◆ What is expected
Separate out the lines that hold "objects".

◆ Recorded data
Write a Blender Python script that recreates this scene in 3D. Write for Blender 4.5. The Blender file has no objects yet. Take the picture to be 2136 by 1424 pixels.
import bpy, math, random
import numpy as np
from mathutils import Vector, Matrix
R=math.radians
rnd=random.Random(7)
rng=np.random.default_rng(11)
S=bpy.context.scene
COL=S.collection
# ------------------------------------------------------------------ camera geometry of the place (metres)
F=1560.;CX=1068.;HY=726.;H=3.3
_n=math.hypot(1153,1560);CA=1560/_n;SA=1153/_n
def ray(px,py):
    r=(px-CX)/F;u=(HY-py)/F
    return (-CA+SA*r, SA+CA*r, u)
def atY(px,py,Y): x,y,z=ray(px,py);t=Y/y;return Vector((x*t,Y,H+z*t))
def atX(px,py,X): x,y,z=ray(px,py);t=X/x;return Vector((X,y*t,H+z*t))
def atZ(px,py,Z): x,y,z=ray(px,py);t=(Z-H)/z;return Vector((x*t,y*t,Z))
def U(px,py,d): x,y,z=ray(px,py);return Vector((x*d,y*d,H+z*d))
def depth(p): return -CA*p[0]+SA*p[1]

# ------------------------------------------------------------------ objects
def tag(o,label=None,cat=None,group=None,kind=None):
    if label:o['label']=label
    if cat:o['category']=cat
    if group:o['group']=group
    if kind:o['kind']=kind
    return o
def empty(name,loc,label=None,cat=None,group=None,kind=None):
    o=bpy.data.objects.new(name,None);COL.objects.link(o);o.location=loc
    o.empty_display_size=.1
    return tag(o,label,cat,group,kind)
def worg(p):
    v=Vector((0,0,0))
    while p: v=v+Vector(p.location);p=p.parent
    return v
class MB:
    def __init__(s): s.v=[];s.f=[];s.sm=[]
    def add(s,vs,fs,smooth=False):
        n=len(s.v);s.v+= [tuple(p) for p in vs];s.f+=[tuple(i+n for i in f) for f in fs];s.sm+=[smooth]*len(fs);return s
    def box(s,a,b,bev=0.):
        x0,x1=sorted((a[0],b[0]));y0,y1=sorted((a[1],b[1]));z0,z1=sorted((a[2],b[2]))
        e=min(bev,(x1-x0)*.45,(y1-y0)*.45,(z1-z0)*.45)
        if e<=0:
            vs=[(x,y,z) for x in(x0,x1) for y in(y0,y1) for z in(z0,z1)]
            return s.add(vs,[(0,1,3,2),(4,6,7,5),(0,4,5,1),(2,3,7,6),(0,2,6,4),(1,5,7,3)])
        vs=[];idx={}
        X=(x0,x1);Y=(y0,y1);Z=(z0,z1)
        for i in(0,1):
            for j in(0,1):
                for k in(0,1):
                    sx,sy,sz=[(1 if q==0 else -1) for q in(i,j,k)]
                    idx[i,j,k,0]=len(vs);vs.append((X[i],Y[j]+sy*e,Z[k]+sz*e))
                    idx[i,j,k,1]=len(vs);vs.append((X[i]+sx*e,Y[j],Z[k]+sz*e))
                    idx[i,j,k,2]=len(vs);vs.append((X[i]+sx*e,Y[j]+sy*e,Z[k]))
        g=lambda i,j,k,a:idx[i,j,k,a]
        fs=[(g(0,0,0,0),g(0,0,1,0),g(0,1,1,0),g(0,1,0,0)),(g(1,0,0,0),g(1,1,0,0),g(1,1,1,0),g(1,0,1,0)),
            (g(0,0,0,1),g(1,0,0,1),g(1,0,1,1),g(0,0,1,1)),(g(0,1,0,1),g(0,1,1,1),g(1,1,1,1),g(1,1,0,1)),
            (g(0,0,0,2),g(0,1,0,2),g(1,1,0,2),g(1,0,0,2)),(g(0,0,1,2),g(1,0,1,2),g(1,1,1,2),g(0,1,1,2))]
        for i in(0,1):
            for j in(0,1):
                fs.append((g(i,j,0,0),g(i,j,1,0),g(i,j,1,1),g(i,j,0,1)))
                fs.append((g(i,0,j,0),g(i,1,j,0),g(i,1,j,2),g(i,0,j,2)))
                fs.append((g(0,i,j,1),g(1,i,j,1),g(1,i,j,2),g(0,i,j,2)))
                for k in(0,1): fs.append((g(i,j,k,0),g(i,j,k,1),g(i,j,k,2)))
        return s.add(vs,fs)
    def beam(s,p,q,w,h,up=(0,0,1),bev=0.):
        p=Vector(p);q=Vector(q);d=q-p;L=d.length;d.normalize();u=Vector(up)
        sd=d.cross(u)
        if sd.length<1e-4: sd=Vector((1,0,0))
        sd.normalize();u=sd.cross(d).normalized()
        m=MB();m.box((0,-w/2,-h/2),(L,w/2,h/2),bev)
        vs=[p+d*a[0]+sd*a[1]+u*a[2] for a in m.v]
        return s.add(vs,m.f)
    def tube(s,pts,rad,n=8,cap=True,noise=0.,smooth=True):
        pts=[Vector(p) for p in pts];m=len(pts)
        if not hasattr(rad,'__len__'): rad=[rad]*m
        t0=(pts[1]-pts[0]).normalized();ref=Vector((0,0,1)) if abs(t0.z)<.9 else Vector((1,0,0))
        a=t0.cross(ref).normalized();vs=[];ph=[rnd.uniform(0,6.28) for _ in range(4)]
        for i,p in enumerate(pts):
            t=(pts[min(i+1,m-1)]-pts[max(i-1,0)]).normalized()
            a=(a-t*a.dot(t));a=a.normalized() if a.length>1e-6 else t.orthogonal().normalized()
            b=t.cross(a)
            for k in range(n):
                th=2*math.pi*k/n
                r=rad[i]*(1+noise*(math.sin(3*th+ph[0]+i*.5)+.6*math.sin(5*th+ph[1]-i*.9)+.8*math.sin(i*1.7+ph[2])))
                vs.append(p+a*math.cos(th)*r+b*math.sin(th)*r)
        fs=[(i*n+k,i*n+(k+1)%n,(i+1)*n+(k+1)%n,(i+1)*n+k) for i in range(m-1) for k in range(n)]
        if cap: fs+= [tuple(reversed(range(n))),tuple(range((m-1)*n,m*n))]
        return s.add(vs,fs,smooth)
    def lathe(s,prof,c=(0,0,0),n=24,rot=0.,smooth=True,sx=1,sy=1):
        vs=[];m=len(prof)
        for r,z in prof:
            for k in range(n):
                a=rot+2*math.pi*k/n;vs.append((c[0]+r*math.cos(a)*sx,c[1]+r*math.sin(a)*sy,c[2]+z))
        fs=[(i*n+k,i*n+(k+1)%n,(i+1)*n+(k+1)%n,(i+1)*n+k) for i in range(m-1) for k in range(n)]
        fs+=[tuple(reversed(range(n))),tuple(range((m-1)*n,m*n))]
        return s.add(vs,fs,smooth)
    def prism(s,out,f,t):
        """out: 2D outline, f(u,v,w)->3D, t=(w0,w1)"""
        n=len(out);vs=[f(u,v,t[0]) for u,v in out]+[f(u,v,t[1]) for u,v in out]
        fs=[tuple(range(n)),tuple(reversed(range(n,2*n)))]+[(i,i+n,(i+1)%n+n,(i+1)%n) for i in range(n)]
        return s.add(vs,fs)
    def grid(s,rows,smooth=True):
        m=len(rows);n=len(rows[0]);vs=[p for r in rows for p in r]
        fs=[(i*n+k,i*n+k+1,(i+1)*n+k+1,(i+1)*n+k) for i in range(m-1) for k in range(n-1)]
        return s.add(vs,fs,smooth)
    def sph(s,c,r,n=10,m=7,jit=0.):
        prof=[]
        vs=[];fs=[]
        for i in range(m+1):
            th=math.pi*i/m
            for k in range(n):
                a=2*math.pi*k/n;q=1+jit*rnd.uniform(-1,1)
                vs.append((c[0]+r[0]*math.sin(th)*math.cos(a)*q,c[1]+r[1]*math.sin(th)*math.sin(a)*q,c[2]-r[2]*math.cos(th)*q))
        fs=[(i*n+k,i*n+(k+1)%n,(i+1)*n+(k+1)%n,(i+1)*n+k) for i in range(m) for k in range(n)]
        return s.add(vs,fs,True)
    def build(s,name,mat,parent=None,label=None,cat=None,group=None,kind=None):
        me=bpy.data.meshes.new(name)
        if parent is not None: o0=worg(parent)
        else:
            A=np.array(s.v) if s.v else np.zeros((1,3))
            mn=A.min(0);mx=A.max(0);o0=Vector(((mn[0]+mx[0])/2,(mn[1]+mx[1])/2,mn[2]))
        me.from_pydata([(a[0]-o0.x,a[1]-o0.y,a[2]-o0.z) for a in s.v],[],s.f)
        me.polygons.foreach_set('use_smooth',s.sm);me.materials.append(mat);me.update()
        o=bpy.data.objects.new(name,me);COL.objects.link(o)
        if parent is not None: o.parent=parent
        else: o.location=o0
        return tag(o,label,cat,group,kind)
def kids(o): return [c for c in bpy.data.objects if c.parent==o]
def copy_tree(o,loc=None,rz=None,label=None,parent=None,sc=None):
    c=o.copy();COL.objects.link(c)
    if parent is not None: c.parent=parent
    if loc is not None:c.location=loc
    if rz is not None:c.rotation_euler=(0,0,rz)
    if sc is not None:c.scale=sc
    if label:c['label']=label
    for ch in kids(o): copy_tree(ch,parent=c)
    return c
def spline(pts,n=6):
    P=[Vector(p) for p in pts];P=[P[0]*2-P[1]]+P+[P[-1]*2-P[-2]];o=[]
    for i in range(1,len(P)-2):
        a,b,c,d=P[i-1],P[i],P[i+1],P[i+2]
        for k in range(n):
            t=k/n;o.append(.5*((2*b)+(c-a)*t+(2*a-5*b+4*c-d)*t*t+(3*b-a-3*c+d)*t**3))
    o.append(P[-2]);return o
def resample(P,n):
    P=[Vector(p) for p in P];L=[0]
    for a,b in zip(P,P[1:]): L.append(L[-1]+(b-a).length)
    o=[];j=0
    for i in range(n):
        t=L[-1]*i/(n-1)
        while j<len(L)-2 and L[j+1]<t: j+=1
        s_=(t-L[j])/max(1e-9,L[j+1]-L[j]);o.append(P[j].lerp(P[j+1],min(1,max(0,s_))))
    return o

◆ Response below
Write a Blender Python script that recreates this scene in 3D. Write for Blender 4.5. The Blender file has no objects yet. Take the picture to be 2136 by 1424 pixels.
# ------------------------------------------------------------------ objects
    o=bpy.data.objects.new(name,None);COL.objects.link(o);o.location=loc
        o=bpy.data.objects.new(name,me);COL.objects.link(o)
def kids(o): return [c for c in bpy.data.objects if c.parent==o]
    c=o.copy();COL.objects.link(c)